Directive. All lines from the top of the records below through the line holding "sc.camera = cam", and only those, should be printed exactly, minus the pictures.

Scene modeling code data

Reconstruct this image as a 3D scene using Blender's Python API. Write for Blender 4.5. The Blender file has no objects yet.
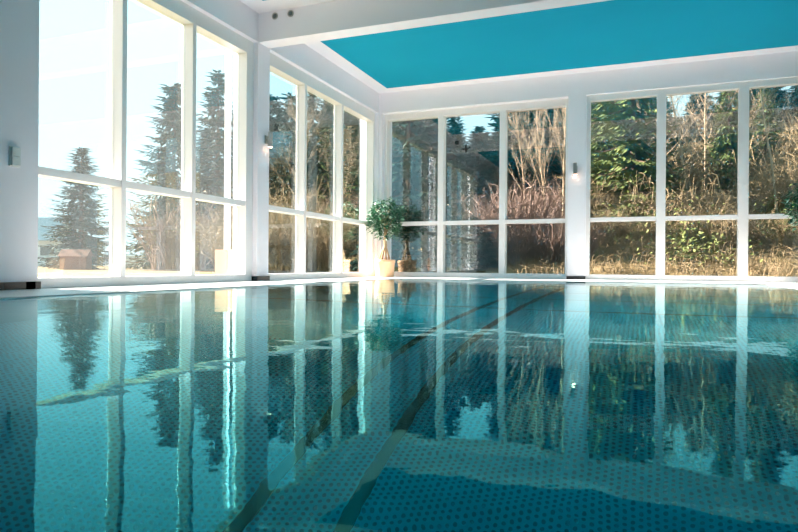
import bpy, bmesh, math, random
import numpy as np
from mathutils import Vector, Matrix
sc = bpy.context.scene
C = sc.collection

# ---------------------------------------------------------------- camera, sky, sun, exposure
YAW, CAMH, FPX = math.radians(21.27), 0.25, 619.0
cam_d = bpy.data.cameras.new('camera'); cam = bpy.data.objects.new('camera', cam_d); C.objects.link(cam)
cam_d.sensor_width = 36; cam_d.lens = FPX / 798 * 36; cam_d.clip_start = 0.02; cam_d.clip_end = 600
cam.matrix_world = (Matrix.Translation((0, 0, CAMH)) @ Matrix.Rotation(YAW, 4, 'Z')
                    @ Matrix.Rotation(math.pi / 2 - math.radians(.074), 4, 'X') @ Matrix.Rotation(math.radians(.42), 4, 'Z'))
sc.camera = cam

world = bpy.data.worlds.new('sky'); sc.world = world; world.use_nodes = True
wn = world.node_tree; bg = wn.nodes['Background']
tc = wn.nodes.new('ShaderNodeTexCoord'); sx = wn.nodes.new('ShaderNodeSeparateXYZ')
rmp = wn.nodes.new('ShaderNodeValToRGB')
wn.links.new(tc.outputs['Generated'], sx.inputs[0]); wn.links.new(sx.outputs['Z'], rmp.inputs[0])
e = rmp.color_ramp.elements
e[0].position = 0.0; e[0].color = (.56, .80, .86, 1)
e[1].position = 0.55; e[1].color = (.50, .84, .95, 1)
m_ = e.new(.22); m_.color = (.54, .82, .90, 1)
wn.links.new(rmp.outputs[0], bg.inputs['Color'])
bg.inputs['Strength'].default_value = .36

sun_d = bpy.data.lights.new('sun', 'SUN'); sun_d.energy = 12.0; sun_d.color = (1.0, .86, .76); sun_d.angle = math.radians(1.2)
sun = bpy.data.objects.new('sun', sun_d); C.objects.link(sun)
SUN_TRAVEL = Vector((1.0, .015, -.42)).normalized()
sun.rotation_euler = SUN_TRAVEL.to_track_quat('-Z', 'Y').to_euler()

vs = sc.view_settings; vs.view_transform = 'Standard'; vs.look = 'None'; vs.gamma = 1.0; vs.exposure = 2.25
vs.use_curve_mapping = False
cy = sc.cycles
cy.max_bounces = 14; cy.diffuse_bounces = 6; cy.glossy_bounces = 6; cy.transmission_bounces = 8; cy.transparent_max_bounces = 24
cy.sample_clamp_indirect = 6; cy.use_denoising = True
cy.caustics_refractive = True; cy.caustics_reflective = False

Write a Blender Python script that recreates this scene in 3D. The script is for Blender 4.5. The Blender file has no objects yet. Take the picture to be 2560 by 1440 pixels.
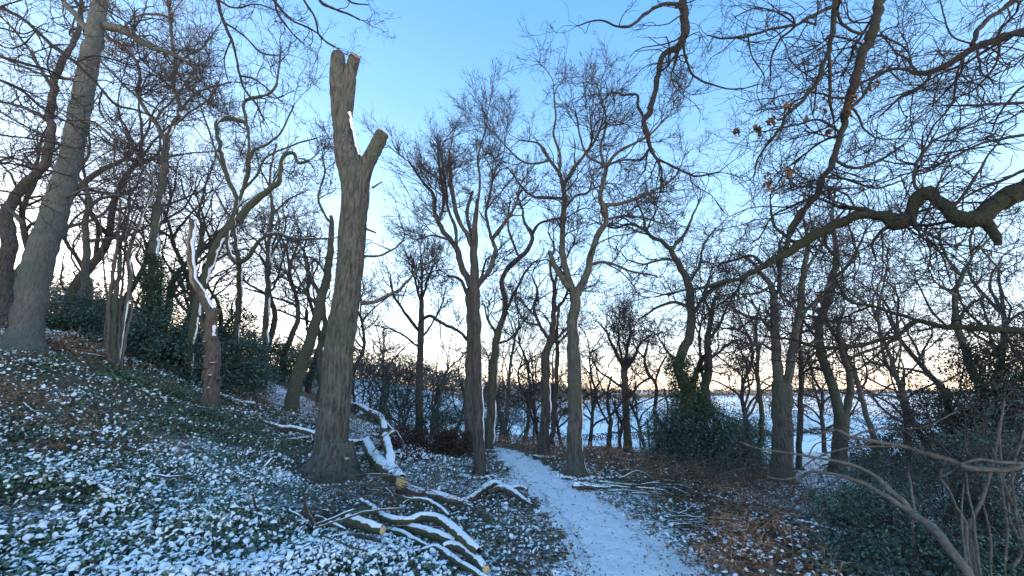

Task response.
Reconstruct this image as a 3D scene using Blender's Python API. Write for Blender 4.5. The Blender file has no objects yet.
import bpy, bmesh, math, random
import numpy as np
from mathutils import Vector, Matrix
sc = bpy.context.scene
C = sc.collection

# ---------------------------------------------------------------- camera, sky, sun, exposure
YAW, CAMH, FPX = math.radians(21.27), 0.25, 619.0
cam_d = bpy.data.cameras.new('camera'); cam = bpy.data.objects.new('camera', cam_d); C.objects.link(cam)
cam_d.sensor_width = 36; cam_d.lens = FPX / 798 * 36; cam_d.clip_start = 0.02; cam_d.clip_end = 600
cam.matrix_world = (Matrix.Translation((0, 0, CAMH)) @ Matrix.Rotation(YAW, 4, 'Z')
                    @ Matrix.Rotation(math.pi / 2 - math.radians(.074), 4, 'X') @ Matrix.Rotation(math.radians(.42), 4, 'Z'))
sc.camera = cam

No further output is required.